Not far down the road is Le Mani in Pasta, one of Rome’s first big-name seafood restaurants. Come for their exceptional antipasti (raw shrimp and oysters among them) and dishes unapologetically rich in monk fish, lobster, red mullet fish, and gilthead bream. An open kitchen lets diners spy directly on the chefs as they concoct their meals. Make sure to reserve a table in advance; this place is always fully booked. Via dei Genovesi, 37. Tel 065816017.

Leave the historic center behind and head for the Nomentano quarter, home to Sardinian restaurant Eleonora d’Arborea. Known as one of the best seafood spots in Italy’s capital, Eleonora d’Arborea expertly plates shell fish, oysters, and crustaceans, all begging to be devoured, flavorful first courses (absolutely order the blue lobster with linguine), and a range of Mediterranean fish, prepared either Sardinian-style or to the client’s liking. Corso Trieste, 23. Tel 0644250943.

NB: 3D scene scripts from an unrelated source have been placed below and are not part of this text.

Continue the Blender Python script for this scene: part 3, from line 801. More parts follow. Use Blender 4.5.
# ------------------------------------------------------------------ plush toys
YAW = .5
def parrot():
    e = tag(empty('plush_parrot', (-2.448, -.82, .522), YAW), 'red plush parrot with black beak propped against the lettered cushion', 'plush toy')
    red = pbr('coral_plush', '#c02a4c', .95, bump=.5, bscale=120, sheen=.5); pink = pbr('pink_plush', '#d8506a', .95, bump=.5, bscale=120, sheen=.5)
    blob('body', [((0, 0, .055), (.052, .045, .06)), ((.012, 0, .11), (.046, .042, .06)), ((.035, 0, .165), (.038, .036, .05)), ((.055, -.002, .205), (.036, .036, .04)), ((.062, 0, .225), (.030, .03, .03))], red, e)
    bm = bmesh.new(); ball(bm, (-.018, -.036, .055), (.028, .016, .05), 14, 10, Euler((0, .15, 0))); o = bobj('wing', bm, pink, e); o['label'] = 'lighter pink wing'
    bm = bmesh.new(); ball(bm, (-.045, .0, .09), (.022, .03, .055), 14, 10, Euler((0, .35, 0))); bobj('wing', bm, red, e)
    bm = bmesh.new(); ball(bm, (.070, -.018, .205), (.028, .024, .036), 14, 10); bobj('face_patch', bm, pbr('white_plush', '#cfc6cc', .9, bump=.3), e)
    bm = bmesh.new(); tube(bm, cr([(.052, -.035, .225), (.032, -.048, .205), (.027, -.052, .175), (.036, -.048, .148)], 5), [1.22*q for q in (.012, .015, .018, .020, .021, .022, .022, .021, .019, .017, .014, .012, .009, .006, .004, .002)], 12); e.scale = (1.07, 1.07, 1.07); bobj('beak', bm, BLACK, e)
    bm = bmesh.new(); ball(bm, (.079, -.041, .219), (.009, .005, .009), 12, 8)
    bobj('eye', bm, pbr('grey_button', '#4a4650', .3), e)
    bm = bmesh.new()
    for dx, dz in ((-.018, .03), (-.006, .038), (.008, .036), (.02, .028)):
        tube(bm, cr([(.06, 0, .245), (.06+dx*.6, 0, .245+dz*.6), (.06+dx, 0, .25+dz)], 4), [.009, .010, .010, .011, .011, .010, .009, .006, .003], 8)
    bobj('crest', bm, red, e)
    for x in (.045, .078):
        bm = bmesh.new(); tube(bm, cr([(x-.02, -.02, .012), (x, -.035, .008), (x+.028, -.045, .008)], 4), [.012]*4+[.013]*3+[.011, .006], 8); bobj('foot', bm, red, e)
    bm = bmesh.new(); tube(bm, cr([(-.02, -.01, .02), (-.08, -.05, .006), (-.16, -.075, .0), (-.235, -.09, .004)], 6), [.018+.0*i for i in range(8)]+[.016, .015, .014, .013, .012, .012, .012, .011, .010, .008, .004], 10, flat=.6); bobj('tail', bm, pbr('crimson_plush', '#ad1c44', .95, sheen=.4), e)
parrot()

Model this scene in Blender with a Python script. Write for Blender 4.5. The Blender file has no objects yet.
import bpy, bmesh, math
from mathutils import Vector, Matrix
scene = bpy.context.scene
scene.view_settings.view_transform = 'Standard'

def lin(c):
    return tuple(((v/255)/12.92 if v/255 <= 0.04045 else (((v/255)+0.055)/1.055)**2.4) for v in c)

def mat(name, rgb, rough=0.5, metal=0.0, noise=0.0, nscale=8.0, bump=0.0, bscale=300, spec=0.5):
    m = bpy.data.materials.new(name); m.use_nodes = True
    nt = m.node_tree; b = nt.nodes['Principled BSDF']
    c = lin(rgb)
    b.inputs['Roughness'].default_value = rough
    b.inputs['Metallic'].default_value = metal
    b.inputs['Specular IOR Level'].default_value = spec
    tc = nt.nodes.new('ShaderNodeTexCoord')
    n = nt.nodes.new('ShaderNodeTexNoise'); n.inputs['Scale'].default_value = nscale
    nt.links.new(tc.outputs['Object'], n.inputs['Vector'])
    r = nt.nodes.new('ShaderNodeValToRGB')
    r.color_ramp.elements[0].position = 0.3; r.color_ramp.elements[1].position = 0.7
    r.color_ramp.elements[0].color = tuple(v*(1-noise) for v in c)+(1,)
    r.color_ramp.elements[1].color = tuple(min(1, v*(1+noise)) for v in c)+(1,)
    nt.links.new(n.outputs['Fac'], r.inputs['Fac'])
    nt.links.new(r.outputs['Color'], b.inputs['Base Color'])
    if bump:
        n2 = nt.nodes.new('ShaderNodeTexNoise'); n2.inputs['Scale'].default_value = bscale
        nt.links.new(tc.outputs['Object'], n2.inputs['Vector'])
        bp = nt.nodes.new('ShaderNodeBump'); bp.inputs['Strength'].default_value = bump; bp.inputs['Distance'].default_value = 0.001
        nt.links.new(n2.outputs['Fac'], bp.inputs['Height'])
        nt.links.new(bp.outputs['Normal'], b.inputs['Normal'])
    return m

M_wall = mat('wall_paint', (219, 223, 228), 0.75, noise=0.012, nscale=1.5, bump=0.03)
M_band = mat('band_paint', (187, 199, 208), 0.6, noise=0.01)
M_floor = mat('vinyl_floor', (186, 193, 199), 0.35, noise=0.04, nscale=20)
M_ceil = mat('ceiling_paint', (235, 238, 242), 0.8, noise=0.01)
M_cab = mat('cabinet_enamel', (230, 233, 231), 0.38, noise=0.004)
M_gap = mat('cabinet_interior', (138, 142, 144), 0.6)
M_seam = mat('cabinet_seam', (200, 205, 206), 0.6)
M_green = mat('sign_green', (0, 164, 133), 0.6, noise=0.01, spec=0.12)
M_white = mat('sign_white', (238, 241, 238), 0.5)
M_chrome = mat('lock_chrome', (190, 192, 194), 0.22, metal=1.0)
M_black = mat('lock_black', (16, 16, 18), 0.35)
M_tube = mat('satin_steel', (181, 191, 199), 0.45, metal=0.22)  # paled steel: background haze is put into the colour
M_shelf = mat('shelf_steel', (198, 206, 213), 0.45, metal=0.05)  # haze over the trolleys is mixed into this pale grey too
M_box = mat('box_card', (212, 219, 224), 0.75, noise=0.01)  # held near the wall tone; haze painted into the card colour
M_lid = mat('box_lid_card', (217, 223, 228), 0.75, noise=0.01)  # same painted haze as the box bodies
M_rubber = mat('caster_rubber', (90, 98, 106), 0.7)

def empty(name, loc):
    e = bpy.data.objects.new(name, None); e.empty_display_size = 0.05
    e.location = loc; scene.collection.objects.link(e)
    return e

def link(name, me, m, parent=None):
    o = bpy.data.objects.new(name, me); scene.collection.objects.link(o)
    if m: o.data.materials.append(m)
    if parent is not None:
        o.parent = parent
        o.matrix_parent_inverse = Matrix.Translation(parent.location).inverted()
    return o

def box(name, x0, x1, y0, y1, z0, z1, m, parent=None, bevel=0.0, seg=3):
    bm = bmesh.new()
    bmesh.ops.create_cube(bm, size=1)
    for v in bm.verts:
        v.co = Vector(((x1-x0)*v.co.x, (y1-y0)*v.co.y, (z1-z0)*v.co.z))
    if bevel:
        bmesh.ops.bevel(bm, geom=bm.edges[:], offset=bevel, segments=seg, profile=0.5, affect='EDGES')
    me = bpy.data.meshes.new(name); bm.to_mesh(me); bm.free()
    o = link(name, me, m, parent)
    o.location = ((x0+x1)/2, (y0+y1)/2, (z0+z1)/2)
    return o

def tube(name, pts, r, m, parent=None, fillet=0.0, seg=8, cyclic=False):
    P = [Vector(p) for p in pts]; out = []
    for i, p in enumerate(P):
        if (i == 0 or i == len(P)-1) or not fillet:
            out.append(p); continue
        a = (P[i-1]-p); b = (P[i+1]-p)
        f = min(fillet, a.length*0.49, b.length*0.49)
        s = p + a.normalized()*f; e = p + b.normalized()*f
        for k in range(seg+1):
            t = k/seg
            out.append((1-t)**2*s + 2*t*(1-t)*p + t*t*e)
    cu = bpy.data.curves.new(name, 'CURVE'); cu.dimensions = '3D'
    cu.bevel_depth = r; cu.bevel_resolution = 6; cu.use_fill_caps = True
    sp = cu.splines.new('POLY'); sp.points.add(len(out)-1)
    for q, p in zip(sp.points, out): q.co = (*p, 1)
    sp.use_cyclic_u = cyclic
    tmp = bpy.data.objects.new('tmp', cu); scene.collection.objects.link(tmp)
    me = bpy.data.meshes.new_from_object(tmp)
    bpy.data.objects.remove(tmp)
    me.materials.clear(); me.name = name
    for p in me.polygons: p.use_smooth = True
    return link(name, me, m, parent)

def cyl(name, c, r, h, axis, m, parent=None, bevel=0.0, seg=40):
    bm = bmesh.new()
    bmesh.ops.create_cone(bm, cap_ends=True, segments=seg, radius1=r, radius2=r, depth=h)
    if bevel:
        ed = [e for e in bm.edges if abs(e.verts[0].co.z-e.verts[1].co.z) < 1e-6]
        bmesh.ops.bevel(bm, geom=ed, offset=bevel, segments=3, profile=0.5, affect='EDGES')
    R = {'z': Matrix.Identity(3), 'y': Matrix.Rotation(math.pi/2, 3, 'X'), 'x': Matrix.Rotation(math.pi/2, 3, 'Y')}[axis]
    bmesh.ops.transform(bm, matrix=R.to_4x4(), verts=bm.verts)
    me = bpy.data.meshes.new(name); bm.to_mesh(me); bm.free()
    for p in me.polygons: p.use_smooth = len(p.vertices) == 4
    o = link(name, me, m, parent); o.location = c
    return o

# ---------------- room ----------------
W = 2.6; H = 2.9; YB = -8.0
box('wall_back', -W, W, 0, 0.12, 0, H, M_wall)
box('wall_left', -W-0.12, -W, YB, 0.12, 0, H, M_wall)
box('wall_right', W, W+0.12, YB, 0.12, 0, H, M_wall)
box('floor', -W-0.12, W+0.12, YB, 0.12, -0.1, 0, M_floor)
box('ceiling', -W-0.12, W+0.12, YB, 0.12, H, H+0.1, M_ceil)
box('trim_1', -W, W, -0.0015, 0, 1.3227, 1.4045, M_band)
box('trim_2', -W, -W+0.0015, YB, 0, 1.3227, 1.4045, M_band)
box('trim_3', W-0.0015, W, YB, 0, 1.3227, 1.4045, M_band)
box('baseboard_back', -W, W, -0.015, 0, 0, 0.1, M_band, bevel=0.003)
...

Ai Piani in Parioli is hailed for its Sardinian cuisine and almost maniacal selection of its raw ingredients. Fish, shell fish, and seafood of all sorts make up the menu; many dishes are dressed with extra virgin olive oil produced by the owner’s family. Spaghetti with clams and Cabras bottarga, and Alghero lobster alla catalana are just a few of the dishes that have made this restaurant famous in the city amongst seafood connoisseurs. Via F. Denza, 35. Tel 068075412.